Minority language media and journalism: Framing their reality, development and roles

Abstract

Nation-states, majority languages and mainstream media constitute a triangle of power and homogenization of most fundamental aspects of social life and identity, affecting even academia and scholarly research. But there is another and varied world of minority language media and communities that is largely unknown and undervalued, despite its potential to inform mainstream scholarship and to have some impact on the socio-political configuration and perception of society in general.

Minority language media (eco)systems are essential tools for the development of autochthonous/indigenous tongues and communities. In addition to the standard roles of information, correlation, transmission and entertainment, they also help to create a public sphere in their language, build identity, improve the minoritized language and make available democratic and public access to media production and publication, significantly boosted with the expansion of digital journalism and user generated content. Minority language media tell the (uninterrupted and interrelated) story of the community and the world in people’s own language.
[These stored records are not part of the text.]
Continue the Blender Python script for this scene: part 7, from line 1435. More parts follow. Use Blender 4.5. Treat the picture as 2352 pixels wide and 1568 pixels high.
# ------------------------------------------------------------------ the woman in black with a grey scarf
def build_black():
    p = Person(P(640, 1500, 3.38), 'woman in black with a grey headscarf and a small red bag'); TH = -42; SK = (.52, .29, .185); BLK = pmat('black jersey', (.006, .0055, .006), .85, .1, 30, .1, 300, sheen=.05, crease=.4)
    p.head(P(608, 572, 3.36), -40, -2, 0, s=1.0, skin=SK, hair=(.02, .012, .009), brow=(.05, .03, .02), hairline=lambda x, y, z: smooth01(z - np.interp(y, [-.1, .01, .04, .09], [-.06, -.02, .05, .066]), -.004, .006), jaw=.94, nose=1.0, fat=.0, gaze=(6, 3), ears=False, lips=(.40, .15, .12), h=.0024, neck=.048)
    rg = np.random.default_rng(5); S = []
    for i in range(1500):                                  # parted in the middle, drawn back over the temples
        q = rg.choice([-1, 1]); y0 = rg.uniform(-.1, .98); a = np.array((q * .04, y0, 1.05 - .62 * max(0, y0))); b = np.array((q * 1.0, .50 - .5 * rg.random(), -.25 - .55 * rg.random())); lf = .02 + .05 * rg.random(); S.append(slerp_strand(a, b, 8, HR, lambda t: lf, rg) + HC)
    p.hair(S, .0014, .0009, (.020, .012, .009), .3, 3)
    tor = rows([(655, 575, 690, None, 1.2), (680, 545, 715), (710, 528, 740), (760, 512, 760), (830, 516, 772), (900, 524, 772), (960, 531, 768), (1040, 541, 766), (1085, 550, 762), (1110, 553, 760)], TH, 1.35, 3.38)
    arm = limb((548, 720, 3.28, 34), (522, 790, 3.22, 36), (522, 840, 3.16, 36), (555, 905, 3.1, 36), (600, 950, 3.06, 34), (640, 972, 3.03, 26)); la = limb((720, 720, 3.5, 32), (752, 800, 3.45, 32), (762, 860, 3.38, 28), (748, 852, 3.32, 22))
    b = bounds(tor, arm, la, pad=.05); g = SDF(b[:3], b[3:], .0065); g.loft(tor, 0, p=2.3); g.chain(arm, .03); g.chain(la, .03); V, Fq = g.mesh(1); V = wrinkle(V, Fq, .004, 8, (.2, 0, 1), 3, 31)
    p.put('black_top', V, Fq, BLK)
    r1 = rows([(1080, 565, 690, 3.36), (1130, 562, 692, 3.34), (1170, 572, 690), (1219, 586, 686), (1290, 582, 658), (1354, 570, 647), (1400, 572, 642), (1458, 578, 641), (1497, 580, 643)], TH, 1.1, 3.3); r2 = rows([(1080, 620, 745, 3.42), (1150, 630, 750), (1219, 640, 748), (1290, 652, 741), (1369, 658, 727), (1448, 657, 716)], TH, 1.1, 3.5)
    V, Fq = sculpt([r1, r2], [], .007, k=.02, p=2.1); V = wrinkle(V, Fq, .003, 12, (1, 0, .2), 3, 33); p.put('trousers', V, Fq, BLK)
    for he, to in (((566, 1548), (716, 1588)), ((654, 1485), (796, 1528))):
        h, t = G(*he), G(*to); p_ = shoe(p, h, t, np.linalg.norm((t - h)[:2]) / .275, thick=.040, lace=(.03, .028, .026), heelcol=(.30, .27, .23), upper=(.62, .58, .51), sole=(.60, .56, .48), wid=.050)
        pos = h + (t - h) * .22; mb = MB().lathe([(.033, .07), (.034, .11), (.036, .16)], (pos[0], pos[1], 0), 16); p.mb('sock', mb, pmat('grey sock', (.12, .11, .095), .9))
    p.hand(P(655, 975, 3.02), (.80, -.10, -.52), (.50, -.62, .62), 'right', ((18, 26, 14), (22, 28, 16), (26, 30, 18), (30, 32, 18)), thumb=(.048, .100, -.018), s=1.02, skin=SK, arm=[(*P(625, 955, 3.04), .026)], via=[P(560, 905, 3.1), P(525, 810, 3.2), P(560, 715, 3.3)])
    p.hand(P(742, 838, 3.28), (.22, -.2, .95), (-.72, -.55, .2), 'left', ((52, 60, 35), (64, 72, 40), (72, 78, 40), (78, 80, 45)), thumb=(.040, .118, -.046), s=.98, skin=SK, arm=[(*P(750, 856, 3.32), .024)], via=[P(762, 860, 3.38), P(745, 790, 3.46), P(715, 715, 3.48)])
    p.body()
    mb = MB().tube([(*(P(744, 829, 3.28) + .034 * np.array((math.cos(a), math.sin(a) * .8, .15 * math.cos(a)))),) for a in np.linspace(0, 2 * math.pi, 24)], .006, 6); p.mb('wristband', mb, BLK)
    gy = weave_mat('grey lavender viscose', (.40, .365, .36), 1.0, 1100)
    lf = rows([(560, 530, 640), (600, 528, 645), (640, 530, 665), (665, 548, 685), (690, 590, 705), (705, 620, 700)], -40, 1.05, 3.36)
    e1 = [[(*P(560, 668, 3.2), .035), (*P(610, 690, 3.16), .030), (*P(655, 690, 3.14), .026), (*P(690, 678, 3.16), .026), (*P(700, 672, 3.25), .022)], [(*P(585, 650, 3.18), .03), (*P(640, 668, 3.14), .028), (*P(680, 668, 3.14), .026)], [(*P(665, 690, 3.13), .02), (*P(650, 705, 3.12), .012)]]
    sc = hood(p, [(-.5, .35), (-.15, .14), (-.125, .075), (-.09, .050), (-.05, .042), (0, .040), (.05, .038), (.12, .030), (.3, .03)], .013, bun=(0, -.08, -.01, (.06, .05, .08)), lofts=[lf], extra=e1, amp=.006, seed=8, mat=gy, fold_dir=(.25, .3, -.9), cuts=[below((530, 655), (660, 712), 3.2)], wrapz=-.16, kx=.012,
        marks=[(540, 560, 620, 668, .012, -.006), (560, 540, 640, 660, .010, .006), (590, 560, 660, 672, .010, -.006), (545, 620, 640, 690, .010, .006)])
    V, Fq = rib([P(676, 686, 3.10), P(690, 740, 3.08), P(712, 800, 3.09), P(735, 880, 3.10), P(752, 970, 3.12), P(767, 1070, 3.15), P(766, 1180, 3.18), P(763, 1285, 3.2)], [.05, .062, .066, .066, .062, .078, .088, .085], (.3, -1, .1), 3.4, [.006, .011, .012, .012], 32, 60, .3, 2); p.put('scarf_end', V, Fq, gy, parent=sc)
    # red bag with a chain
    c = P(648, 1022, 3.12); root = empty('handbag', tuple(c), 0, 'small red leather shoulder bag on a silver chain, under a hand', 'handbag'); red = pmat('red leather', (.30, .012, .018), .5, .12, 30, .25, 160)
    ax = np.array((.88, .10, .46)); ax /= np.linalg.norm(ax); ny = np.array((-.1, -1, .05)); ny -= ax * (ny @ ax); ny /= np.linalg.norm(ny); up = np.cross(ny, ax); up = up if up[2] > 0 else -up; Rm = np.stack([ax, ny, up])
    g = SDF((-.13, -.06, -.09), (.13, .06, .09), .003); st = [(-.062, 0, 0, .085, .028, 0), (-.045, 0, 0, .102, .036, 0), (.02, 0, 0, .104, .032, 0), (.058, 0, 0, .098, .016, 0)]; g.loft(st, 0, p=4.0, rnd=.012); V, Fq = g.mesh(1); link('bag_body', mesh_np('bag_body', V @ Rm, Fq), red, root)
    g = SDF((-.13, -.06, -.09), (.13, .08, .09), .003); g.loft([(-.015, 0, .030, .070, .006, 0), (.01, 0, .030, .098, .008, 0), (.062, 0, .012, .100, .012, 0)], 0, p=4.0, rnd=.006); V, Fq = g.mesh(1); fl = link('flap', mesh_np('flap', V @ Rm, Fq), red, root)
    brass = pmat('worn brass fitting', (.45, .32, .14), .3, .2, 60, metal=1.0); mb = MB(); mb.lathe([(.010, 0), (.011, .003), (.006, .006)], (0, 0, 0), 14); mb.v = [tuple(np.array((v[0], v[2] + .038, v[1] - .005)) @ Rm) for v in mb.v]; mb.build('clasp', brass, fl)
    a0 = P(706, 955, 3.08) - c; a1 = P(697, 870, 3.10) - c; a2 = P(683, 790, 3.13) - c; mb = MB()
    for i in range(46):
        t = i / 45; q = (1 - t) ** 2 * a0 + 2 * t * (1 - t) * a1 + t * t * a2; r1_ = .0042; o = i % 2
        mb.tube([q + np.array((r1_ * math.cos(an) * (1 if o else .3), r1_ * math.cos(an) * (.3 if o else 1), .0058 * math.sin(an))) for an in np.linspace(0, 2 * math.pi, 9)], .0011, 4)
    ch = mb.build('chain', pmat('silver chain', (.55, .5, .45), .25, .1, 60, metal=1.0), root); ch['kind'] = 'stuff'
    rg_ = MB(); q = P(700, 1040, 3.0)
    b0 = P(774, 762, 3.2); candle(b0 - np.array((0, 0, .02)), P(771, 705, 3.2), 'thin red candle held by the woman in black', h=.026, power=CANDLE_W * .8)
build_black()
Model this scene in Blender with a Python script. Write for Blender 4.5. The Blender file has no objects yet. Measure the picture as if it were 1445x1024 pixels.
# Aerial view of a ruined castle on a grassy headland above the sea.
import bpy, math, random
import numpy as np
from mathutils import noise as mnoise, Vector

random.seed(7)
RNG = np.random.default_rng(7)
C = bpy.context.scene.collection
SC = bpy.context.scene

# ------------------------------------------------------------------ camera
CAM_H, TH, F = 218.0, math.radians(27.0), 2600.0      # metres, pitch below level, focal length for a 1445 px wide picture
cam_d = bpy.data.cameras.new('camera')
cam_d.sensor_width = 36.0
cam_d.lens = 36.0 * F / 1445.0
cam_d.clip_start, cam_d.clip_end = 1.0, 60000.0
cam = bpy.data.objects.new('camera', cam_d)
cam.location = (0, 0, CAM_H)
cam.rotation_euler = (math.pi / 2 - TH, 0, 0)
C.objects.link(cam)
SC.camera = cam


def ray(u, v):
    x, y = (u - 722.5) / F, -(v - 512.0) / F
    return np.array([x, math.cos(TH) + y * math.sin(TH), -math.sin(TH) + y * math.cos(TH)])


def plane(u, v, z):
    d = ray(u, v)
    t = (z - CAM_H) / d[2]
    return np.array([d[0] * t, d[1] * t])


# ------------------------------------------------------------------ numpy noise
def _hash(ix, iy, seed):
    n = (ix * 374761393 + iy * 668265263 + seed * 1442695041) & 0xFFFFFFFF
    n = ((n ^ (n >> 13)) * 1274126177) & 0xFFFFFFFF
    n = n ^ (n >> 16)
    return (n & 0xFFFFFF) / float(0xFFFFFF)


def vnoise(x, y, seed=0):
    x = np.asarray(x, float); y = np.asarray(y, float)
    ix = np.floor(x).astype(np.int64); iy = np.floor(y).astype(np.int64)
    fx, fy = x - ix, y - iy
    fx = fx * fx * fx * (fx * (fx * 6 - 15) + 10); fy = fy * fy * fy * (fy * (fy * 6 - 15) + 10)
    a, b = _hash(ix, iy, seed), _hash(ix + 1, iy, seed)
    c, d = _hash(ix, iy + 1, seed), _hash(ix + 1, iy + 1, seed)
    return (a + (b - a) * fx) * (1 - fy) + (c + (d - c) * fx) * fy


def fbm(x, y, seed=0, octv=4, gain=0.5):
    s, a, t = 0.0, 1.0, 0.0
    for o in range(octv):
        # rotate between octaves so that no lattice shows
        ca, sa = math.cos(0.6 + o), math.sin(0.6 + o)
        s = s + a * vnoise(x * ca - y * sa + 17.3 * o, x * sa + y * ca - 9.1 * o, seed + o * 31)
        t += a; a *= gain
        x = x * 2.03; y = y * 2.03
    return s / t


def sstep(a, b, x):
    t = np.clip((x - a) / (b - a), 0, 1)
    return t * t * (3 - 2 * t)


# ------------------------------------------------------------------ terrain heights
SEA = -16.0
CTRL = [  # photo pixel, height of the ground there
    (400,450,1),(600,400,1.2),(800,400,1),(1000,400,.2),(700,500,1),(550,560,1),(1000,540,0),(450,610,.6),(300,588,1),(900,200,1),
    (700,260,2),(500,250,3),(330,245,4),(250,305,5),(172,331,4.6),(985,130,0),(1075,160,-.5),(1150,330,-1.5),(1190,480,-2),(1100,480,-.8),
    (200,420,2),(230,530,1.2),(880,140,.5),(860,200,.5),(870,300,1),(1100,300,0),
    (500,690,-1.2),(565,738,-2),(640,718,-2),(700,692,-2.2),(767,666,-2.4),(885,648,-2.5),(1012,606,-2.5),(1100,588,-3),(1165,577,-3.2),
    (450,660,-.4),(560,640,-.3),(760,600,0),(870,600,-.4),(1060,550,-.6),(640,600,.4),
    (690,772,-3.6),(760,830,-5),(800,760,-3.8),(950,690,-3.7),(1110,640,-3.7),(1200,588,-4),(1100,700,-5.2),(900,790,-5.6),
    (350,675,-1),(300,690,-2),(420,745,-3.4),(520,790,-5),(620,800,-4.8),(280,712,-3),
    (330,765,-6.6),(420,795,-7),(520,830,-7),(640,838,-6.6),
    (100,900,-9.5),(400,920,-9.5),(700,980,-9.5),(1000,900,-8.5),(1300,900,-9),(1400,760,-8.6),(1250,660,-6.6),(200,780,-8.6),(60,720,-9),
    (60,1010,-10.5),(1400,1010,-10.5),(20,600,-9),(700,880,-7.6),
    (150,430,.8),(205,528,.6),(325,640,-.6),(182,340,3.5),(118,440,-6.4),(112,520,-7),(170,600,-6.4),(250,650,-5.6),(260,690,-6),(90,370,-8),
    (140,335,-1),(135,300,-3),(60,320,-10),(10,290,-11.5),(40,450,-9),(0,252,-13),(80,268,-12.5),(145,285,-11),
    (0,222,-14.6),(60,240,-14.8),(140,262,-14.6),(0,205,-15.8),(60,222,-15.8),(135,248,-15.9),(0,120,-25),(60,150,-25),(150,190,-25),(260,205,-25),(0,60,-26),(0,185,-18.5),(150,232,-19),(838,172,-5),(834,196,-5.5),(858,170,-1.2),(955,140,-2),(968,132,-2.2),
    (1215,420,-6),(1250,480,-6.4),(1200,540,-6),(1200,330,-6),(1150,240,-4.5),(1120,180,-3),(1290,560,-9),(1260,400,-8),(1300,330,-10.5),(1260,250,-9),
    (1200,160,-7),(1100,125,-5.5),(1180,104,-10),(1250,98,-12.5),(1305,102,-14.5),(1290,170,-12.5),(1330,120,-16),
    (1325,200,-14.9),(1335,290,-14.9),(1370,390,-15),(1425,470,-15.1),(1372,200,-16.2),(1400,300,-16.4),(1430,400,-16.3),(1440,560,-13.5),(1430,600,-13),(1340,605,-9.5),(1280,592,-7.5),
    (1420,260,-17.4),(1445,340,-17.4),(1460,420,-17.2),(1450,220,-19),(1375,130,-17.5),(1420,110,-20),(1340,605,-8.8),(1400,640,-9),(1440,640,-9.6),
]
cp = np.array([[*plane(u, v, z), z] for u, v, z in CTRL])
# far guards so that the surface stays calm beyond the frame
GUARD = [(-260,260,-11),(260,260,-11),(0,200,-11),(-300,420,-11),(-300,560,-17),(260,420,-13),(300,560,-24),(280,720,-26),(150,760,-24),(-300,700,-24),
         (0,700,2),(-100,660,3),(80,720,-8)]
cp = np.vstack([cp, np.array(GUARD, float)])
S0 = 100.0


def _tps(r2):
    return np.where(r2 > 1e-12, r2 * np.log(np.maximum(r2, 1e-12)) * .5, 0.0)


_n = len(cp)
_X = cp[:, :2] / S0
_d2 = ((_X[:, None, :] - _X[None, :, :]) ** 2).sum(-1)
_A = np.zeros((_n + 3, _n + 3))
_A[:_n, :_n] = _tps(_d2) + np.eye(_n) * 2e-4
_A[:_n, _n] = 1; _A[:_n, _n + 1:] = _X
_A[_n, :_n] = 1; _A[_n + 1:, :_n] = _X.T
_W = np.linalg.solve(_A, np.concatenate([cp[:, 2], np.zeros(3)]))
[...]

In this talk I will report on research examining the structure of minority language media systems along the variables of media type, ownership and reach; the economic weight and funding plans; the degree of online digitalization and social media implementation; and the roles of journalists as main actors in content and identity creation and language enrichment and development. I will take a dual approach: Internal regarding the growth of minority language media, and external in terms of its positive influence on and higher diversity in society and scholarship. I will draw on my work with the "European Minority Language Media and Journalism" Research Project – a group of university scholars from the Basque Country and Catalonia who are minority language writers and promoters as well. I will illustrate how our findings in the European context may also assist official institutions and organizations devoted to minority language and media policies elsewhere.

Biography

Iñaki Zabaleta Urkiola is full professor of Journalism at the University of the Basque Country in Bilbao, as well as a Basque language writer and journalist. He was a visiting scholar at the University of Iowa (1992) and the head of the “European Minority Language Media and Journalism” research project since 2001. He holds a Master's Degree in TV production from Brooklyn College (1985), and a Ph.D. in Journalism from the University of the Basque Country (1987), completed following a three-year doctoral stay (1982-1985) at the Graduate Center of the City University of New York, under the direction of Lindsay Churchill of CUNY and Phillips W. Davison of Columbia University. He has published more than forty scholarly books, chapters and articles on communication, journalism and society in Basque, English, Spanish and French. As a journalist, he was the director of thirteen television documentaries, video reports about the Basque Country for the CNN’s World Report; editor of weekend newscasts for the Basque TV; and editor of two print magazines. As a writer, he has published books of poetry, a novel and short stories in Basque.